We have noticed similar things in our own work here. While Jesus calls us always to look after the poor, the widowed and the maligned as well as to heal the sick, are there limitations when we ask God for his intervention? For example, in the Housing Commission where we work to share the Gospel, there are many who are willing to accept charity while happily gambling, drinking and smoking their lives away. Many are in desperate need of deliverance, yet there seems much they could do to change their lives. What are we to do?

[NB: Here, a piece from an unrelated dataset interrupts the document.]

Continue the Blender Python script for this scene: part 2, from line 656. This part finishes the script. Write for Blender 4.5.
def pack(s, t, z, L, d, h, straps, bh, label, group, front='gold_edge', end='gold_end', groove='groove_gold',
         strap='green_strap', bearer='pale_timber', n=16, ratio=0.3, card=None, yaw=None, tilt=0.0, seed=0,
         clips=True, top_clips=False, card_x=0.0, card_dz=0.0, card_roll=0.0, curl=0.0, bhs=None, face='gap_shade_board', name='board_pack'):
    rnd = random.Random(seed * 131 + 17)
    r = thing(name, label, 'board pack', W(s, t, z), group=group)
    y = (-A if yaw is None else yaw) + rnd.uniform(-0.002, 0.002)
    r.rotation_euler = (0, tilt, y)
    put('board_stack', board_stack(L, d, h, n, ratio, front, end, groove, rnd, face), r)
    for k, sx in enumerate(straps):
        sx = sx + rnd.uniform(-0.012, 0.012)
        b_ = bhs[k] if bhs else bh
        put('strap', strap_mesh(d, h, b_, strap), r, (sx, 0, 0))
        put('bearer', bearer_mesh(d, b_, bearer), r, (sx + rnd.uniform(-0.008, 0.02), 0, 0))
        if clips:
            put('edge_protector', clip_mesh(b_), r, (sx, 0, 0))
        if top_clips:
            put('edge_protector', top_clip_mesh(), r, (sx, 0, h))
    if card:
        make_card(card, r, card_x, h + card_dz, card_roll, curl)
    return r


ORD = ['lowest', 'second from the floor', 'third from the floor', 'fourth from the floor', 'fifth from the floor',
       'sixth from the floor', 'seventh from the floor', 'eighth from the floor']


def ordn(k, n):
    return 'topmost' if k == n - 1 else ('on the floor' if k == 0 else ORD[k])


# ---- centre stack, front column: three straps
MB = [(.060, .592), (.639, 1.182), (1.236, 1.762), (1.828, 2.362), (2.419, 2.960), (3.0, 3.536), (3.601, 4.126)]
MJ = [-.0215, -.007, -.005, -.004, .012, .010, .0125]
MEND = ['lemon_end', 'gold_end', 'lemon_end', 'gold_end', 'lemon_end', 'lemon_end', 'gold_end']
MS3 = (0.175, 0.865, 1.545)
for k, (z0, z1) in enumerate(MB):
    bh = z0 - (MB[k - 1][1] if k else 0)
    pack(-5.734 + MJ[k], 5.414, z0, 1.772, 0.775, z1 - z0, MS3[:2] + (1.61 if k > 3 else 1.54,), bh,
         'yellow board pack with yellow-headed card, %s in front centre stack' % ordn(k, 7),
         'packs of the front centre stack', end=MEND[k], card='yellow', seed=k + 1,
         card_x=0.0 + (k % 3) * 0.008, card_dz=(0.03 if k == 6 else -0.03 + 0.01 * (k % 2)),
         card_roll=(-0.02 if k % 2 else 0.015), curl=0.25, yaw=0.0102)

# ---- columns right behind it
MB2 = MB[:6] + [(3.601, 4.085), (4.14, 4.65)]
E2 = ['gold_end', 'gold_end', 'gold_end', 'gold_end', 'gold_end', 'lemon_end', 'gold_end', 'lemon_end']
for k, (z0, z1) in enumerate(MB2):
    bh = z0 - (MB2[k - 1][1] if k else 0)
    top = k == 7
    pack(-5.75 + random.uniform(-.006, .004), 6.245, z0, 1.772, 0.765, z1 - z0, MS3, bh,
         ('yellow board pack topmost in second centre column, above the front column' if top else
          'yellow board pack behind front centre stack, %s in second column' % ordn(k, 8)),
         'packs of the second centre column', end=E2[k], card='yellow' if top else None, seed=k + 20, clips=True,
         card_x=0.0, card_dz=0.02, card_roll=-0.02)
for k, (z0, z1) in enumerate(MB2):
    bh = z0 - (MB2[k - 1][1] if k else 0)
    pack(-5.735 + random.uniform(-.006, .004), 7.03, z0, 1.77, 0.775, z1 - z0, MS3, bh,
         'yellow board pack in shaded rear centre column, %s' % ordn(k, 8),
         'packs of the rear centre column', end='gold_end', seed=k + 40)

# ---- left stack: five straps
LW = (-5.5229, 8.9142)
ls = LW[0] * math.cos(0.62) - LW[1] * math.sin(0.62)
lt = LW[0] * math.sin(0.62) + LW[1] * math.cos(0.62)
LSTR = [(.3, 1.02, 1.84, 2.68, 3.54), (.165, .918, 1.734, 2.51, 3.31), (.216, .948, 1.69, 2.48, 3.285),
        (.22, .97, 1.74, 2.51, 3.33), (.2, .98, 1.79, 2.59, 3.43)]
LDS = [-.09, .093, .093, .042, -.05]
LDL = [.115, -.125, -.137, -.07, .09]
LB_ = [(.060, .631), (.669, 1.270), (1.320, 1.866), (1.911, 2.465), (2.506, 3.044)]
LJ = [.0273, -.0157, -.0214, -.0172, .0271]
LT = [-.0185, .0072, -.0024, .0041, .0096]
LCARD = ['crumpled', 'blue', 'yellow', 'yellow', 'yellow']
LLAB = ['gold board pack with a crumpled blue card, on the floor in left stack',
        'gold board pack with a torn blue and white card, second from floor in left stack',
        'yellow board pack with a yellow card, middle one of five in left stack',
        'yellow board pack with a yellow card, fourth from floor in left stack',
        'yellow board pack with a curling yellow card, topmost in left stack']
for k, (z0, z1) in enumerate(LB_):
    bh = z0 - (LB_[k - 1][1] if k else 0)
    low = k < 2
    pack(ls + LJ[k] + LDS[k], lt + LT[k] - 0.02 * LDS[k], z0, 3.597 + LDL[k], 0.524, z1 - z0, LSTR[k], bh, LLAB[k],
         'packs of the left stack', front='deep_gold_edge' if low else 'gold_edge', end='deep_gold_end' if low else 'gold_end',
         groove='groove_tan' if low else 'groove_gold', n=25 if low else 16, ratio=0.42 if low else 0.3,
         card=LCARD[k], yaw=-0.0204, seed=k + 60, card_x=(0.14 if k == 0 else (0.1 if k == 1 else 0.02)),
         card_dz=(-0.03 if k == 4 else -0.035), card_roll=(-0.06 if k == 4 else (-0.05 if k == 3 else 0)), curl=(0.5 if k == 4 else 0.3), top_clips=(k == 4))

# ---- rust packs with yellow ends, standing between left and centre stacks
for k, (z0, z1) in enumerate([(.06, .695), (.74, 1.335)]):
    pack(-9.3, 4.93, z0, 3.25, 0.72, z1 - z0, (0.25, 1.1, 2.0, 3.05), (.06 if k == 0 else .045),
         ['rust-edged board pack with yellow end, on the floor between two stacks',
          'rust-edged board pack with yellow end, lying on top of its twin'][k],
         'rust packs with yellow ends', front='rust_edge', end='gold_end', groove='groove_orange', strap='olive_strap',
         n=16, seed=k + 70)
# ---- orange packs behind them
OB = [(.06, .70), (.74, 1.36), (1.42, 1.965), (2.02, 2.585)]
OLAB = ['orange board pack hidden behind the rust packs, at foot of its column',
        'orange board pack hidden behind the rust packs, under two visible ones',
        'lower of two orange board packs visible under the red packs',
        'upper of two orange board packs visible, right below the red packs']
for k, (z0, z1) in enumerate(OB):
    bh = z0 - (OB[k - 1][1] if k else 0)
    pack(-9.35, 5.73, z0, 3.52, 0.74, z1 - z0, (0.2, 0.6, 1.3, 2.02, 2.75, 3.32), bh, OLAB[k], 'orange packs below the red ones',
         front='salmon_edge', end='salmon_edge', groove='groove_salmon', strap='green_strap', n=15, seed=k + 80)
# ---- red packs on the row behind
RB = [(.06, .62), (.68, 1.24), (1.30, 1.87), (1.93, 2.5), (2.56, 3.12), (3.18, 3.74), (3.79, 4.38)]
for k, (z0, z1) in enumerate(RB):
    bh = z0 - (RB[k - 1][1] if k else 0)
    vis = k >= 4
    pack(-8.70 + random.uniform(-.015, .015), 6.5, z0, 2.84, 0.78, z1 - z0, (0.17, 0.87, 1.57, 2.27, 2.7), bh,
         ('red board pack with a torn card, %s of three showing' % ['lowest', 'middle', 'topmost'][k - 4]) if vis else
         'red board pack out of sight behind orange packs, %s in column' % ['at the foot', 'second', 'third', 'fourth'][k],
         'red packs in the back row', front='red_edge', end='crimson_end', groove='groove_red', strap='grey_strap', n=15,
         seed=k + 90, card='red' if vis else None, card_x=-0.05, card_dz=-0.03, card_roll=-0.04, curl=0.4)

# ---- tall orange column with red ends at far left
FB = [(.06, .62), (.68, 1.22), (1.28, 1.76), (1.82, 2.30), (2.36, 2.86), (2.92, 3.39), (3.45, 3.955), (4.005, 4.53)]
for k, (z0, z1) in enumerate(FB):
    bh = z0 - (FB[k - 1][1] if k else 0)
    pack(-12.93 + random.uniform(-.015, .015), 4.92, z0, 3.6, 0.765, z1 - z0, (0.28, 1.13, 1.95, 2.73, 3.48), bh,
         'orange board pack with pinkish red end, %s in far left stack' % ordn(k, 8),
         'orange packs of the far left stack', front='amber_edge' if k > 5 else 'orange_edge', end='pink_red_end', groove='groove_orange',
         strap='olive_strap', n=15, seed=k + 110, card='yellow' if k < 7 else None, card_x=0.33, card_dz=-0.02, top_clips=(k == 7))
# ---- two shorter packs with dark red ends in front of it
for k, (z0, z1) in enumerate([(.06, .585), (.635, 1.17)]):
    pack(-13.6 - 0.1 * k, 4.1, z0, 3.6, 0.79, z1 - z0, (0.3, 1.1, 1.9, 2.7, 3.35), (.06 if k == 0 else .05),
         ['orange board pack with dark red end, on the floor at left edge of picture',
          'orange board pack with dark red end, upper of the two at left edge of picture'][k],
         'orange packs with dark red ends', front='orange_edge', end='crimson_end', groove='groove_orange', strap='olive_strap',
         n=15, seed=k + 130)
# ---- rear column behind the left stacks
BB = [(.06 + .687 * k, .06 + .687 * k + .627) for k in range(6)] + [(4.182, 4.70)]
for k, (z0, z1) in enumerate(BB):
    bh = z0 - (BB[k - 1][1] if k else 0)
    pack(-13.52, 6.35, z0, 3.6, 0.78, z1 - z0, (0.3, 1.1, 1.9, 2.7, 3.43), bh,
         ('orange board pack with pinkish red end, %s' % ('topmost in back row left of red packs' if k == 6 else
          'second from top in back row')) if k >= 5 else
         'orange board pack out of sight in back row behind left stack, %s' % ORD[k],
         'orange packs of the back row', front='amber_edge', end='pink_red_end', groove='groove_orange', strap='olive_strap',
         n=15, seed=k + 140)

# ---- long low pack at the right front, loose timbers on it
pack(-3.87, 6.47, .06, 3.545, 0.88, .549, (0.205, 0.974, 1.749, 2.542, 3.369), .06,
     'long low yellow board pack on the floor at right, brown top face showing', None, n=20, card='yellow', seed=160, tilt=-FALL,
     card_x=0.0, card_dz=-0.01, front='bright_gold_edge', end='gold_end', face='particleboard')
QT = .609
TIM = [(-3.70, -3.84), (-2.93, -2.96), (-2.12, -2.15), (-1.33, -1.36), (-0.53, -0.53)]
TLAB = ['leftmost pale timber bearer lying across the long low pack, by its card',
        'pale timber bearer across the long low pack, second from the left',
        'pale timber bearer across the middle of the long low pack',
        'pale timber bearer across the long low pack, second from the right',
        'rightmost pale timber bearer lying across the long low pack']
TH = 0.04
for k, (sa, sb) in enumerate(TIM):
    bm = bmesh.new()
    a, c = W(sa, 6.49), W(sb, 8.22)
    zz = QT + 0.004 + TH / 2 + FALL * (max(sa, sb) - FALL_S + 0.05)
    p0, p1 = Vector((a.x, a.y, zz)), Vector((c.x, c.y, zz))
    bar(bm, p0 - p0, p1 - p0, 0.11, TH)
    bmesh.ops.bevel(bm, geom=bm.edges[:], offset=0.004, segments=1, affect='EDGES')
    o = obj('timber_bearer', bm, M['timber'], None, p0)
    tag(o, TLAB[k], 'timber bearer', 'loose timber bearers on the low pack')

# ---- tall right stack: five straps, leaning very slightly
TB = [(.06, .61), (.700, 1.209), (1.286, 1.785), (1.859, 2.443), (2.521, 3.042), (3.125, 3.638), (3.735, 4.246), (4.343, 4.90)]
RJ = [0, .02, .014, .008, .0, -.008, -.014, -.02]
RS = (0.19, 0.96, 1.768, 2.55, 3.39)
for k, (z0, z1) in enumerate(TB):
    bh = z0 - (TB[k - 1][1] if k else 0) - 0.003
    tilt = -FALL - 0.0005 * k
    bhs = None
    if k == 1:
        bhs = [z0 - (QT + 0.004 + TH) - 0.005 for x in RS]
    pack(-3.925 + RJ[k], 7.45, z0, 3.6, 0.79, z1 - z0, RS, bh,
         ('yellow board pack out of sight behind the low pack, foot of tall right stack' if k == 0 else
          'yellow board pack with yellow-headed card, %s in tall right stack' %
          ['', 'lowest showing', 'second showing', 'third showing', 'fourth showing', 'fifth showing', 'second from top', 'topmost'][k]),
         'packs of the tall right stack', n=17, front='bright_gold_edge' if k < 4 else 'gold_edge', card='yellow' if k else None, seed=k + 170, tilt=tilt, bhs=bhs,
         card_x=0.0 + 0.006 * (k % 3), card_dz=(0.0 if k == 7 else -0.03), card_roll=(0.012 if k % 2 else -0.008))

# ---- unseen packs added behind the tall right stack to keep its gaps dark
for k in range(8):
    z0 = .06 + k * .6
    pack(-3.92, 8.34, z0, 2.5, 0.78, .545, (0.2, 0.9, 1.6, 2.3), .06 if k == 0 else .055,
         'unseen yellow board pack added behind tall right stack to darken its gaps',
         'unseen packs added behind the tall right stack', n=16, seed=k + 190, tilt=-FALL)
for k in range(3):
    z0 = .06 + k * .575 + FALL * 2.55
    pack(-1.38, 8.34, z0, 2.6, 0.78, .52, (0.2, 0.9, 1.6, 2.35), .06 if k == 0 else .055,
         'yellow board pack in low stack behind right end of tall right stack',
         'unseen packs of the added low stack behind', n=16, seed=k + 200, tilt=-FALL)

So often when Jesus healed, he spoke of the forgiveness of sin, and after healing warned people not to return to their sin. The two it seems are interconnected. Is our Gospel too soft, are we too afraid in our liberal society to speak the hard truth into somebody’s life that they need to turn away from their sin before God will deal with them? Perhaps as importantly, who will God deal with ultimately if we don’t (speak) and then they don’t (repent)?
We know many believers who work in local people’s lives, cleaning up their filthy apartments, washing, feeding them and so on. They do it because they try to serve Christ, and it is a good thing. I am wondering though, if God has answered our prayer and spoken to us, ‘preach repentance first.’ That’s not to say of course, that everyone who is sick is so because of some obvious sin in their lives, often it can be because of terrible wounding from the past, or simply that we all live in a fallen world where sickness happens.
But, we have been praying at length about seeing the power of God in this area, and God has pointed us through many instances to the need for repentance first. Virtually the entire message of the Old Testament can be summarised by God speaking to the Israelites, ‘if you will turn to me and leave your sin, I will heal you and your land.’
Of course, God being our loving Father hasn’t left it there either. ‘What about your own lives?’ he has asked us. We have become so aware that if we want to preach repentance and see deliverance and healing on the streets, then we had better clean up our own act as well. It has brought us to our knees before a Holy God who is a consuming fire.
I would have to conclude, after praying deeply into this for much of this year. The reason we don’t see much healing and deliverance around our neighbourhoods today, is because of a lack of Holiness in our own lives first. Come, let us get on our knees and pray, repent. God longs to move in our lives and those around us, but it seems we need to examine ourselves before him first.
Hi Disciple, yes I agree totally. A hard truth to accept but accept it and act on it we must.